> If you don't drive it on the road, it's not a car. What you want is for everyone to > own an aircraft. I like the words that article used: Personal Air vehicle. That's > what you want, not a "flying car". That's how what the Jetsons use would be > classified.
"You can't win this one." "I like the words that article used:" "roadable aircraft." That's what all those things are. Driving to the airport is nearly opposite in concept to flying home.
Is the "Skycar" not a "car?" The definition you cited is bull. "Car" is a shortening of "carriage," specifically "motorized carriage." "Carriage" meaning "a means of conveyance." So, everything; planes, trains, whatever, if it is a box around you with a motor attached.
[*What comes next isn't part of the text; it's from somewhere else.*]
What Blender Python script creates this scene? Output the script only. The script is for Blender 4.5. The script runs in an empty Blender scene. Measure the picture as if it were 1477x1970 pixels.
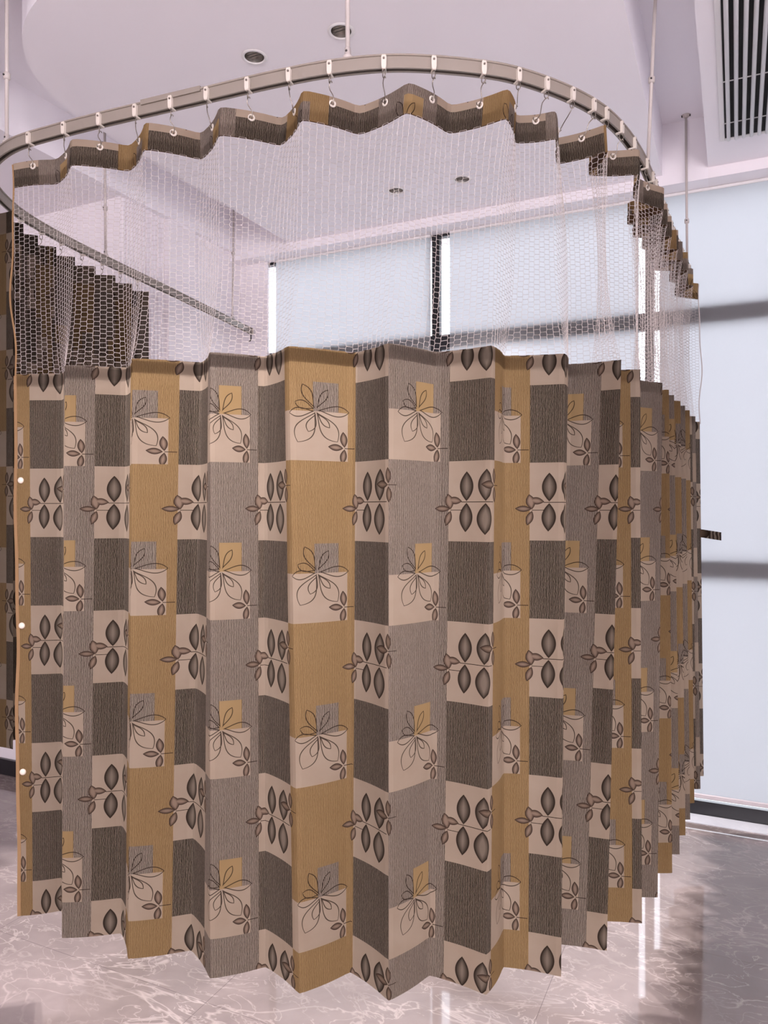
import bpy, math, random
import numpy as np
random.seed(7)
C = bpy.context.scene.collection
scn = bpy.context.scene
PI = math.pi

# ------------------------------------------------------------------ helpers
def offset_of(parent):
    v = np.zeros(3)
    while parent is not None:
        v += np.array(parent.location)
        parent = parent.parent
    return v

def obj(name, geo, mat=None, parent=None, smooth=False, uv=None):
    V, F = geo
    V = np.asarray(V, dtype=float).reshape(-1, 3) - offset_of(parent)
    me = bpy.data.meshes.new(name)
    me.from_pydata([tuple(v) for v in V], [], [tuple(int(i) for i in f) for f in F])
    if uv is not None:
        ul = me.uv_layers.new(name='UVMap')
        li = np.zeros(len(me.loops), dtype=np.int32)
        me.loops.foreach_get('vertex_index', li)
        ul.data.foreach_set('uv', np.asarray(uv)[li].astype(np.float32).ravel())
    if smooth:
        me.polygons.foreach_set('use_smooth', np.ones(len(me.polygons), dtype=bool))
    me.update()
    o = bpy.data.objects.new(name, me)
    C.objects.link(o)
    if parent is not None: o.parent = parent
    if mat is not None: me.materials.append(mat)
    return o

def thing(name, label, cat, loc, group=None):
    o = bpy.data.objects.new(name, None); C.objects.link(o)
    o.location = loc; o.empty_display_size = .05
    o['label'] = label; o['category'] = cat
    if group: o['group'] = group
    return o

def struct(name, geo, mat, parent=None, label=None, **k):
    o = obj(name, geo, mat, parent, **k)
    o['kind'] = 'structure'
    if label: o['label'] = label
    return o

def join(*geos):
    V, F, n = [], [], 0
    for v, f in geos:
        v = [tuple(p) for p in v]
        V += v; F += [tuple(i + n for i in q) for q in f]; n += len(v)
    return V, F

def box(x0, y0, z0, x1, y1, z1):
    V = [(x, y, z) for z in (z0, z1) for y in (y0, y1) for x in (x0, x1)]
    return V, [(0,2,3,1), (4,5,7,6), (0,1,5,4), (2,6,7,3), (0,4,6,2), (1,3,7,5)]

def rbox(x0, y0, z0, x1, y1, z1, b=.003):
    """box with chamfered vertical and horizontal edges"""
    def ring(z, i):
        return [(x0+i+b,y0+i,z),(x1-i-b,y0+i,z),(x1-i,y0+i+b,z),(x1-i,y1-i-b,z),(x1-i-b,y1-i,z),(x0+i+b,y1-i,z),(x0+i,y1-i-b,z),(x0+i,y0+i+b,z)]
    R = [ring(z0, b), ring(z0+b, 0), ring(z1-b, 0), ring(z1, b)]
    V = [p for r in R for p in r]; F = [tuple(range(7,-1,-1)), tuple(range(24,32))]
    for k in range(3):
        for j in range(8):
            F.append((k*8+j, k*8+(j+1)%8, k*8+8+(j+1)%8, k*8+8+j))
    return V, F

def prism(poly, z0, z1):
    n = len(poly)
    V = [(x, y, z0) for x, y in poly] + [(x, y, z1) for x, y in poly]
    F = [tuple(range(n-1,-1,-1)), tuple(range(n, 2*n))] + [(i, (i+1)%n, n+(i+1)%n, n+i) for i in range(n)]
    return V, F

def tube(path, r, n=8, closed=False, caps=True):
    P = np.asarray(path, float); m = len(P)
    T = np.zeros_like(P)
    for i in range(m):
        a = P[(i+1) % m] if (closed or i < m-1) else P[i]
        b = P[(i-1) % m] if (closed or i > 0) else P[i]
        t = a - b; T[i] = t / (np.linalg.norm(t) + 1e-12)
    ref = np.array([0,0,1.]) if abs(T[0][2]) < .9 else np.array([1.,0,0])
    u = np.cross(T[0], ref); u /= np.linalg.norm(u)
    V, F = [], []
    rr = r if hasattr(r, '__len__') else [r]*m
    for i in range(m):
        u = u - T[i]*np.dot(u, T[i]); u /= np.linalg.norm(u)
        w = np.cross(T[i], u)
        for k in range(n):
            a = 2*PI*k/n
            V.append(tuple(P[i] + rr[i]*(math.cos(a)*u + math.sin(a)*w)))
    for i in range(m if closed else m-1):
        j = (i+1) % m
        for k in range(n):
            F.append((i*n+k, i*n+(k+1)%n, j*n+(k+1)%n, j*n+k))
    if caps and not closed:
        F.append(tuple(range(n-1,-1,-1))); F.append(tuple((m-1)*n+k for k in range(n)))
    return V, F

def lathe(prof, cx, cy, n=32):
    V = [(cx + r*math.cos(2*PI*k/n), cy + r*math.sin(2*PI*k/n), z) for r, z in prof for k in range(n)]
    F = []
    for i in range(len(prof)-1):
        for k in range(n):
            F.append((i*n+k, i*n+(k+1)%n, (i+1)*n+(k+1)%n, (i+1)*n+k))
    return V, F

def xform(geo, M, t):
    V, F = geo
    return (np.asarray(V) @ np.asarray(M).T + np.asarray(t)).tolist(), F

# ------------------------------------------------------------------ materials
def mat(name):
    m = bpy.data.materials.new(name); m.use_nodes = True
    nt = m.node_tree; nt.nodes.clear()
    out = nt.nodes.new('ShaderNodeOutputMaterial')
    return m, nt, out

def srgb(r, g, b):
    f = lambda c: (c/255/12.92) if c/255 <= .04045 else ((c/255+.055)/1.055)**2.4
    return (f(r), f(g), f(b), 1)

def principled(name, col, rough=.5, metal=0., noise=0., nscale=30, spec=.5, bump=0.):
    m, nt, out = mat(name)
    p = nt.nodes.new('ShaderNodeBsdfPrincipled')
    p.inputs['Roughness'].default_value = rough; p.inputs['Metallic'].default_value = metal
    p.inputs['Specular IOR Level'].default_value = spec
    p.inputs['Base Color'].default_value = col
    if noise or bump:
        tc = nt.nodes.new('ShaderNodeTexCoord')
        n = nt.nodes.new('ShaderNodeTexNoise'); n.inputs['Scale'].default_value = nscale; n.inputs['Detail'].default_value = 4
        nt.links.new(tc.outputs['Object'], n.inputs['Vector'])
        if noise:
            mx = nt.nodes.new('ShaderNodeMix'); mx.data_type = 'RGBA'
            mx.inputs[6].default_value = tuple(c*(1-noise) for c in col[:3]) + (1,)
            mx.inputs[7].default_value = tuple(min(1, c*(1+noise)) for c in col[:3]) + (1,)
            nt.links.new(n.outputs['Fac'], mx.inputs[0]); nt.links.new(mx.outputs[2], p.inputs['Base Color'])
        if bump:
            b = nt.nodes.new('ShaderNodeBump'); b.inputs['Strength'].default_value = bump; b.inputs['Distance'].default_value = .002
            nt.links.new(n.outputs['Fac'], b.inputs['Height']); nt.links.new(b.outputs[0], p.inputs['Normal'])
    nt.links.new(p.outputs[0], out.inputs[0])
    return m

class G:
    """tiny expression builder on math nodes"""
    def __init__(s, nt): s.nt = nt
    def op(s, o, *a):
        n = s.nt.nodes.new('ShaderNodeMath'); n.operation = o
        for i, v in enumerate(a):
            if isinstance(v, (int, float)): n.inputs[i].default_value = v
            else: s.nt.links.new(v, n.inputs[i])
        return n.outputs[0]
    def add(s, a, b): return s.op('ADD', a, b)
    def sub(s, a, b): return s.op('SUBTRACT', a, b)
    def mul(s, a, b): return s.op('MULTIPLY', a, b)
    def mad(s, a, b, c): return s.op('MULTIPLY_ADD', a, b, c)
    def mx(s, a, b): return s.op('MAXIMUM', a, b)
    def mn(s, a, b): return s.op('MINIMUM', a, b)
    def gt(s, a, b): return s.op('GREATER_THAN', a, b)
    def lt(s, a, b): return s.op('LESS_THAN', a, b)
    def ab(s, a): return s.op('ABSOLUTE', a)
    def mod(s, a, b): return s.op('FLOORED_MODULO', a, b)
    def inside(s, x, a, b): return s.mul(s.gt(x, a), s.lt(x, b))
    def mix(s, f, a, b):
        n = s.nt.nodes.new('ShaderNodeMix'); n.data_type = 'RGBA'
        for i, v in ((0, f), (6, a), (7, b)):
            if isinstance(v, (int, float, tuple)): n.inputs[i].default_value = v
            else: s.nt.links.new(v, n.inputs[i])
        return n.outputs[2]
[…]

What makes the thing we call a "car" what it is, is that we have it with us at the place we are, and then have it still at the place we go to. A "flying car" needs to carry you from origin to destination, flying. And I'll accept that those things are true of those roadable aircraft. > You can see all kinds on youtube. Don't hate because they're not mass produced and > you (nor anyone here probably) can afford one, or could be bothered having to get an > FAA license and drive to the air strip to fly with it.
Not mass produced? That's the whole point: "...drew us all as basically Eskimos living in igloos with flying cars." If these planes were mass produced, and I could get my training and license at the Walmart next to the dealership for a fiver, they would still never work.
It can NEVER be practical for everyone to have an airplane in their driveway to use when commuting to work, shopping, or going to dinner. Those things are ONLY useable as airplanes that must be used as such, except that you can park them at home if you don't live too far from the airport.
If I had one, with all the training, and all the licensing, I would need to drive to the nearest small airstrip (a couple towns south), take off, and land... where? Back at the same place, since Aeroflex is the nearest place to my normal destinations. JFK? Yeah, I want to go the city, so I fly there, and can't use it on NYC's streets, so I leave it there and take a bus. Now put a million of them there.
Only a vehicle that can cope with traffic, that doesn't need to queue up to take off and land, and that can use preapproved air "lanes" as local as any road, rather than just major highways, can be something everyone could have and use. Yes, it is a "personal air vehicle," just as the thing in the driveway now is a "personal ground vehicle." Using a definition of "car" that was designed to describe the thing we use now is just semantics. If they were what we came to use, the definition would change to fit them, because the root meaning has been abandoned already.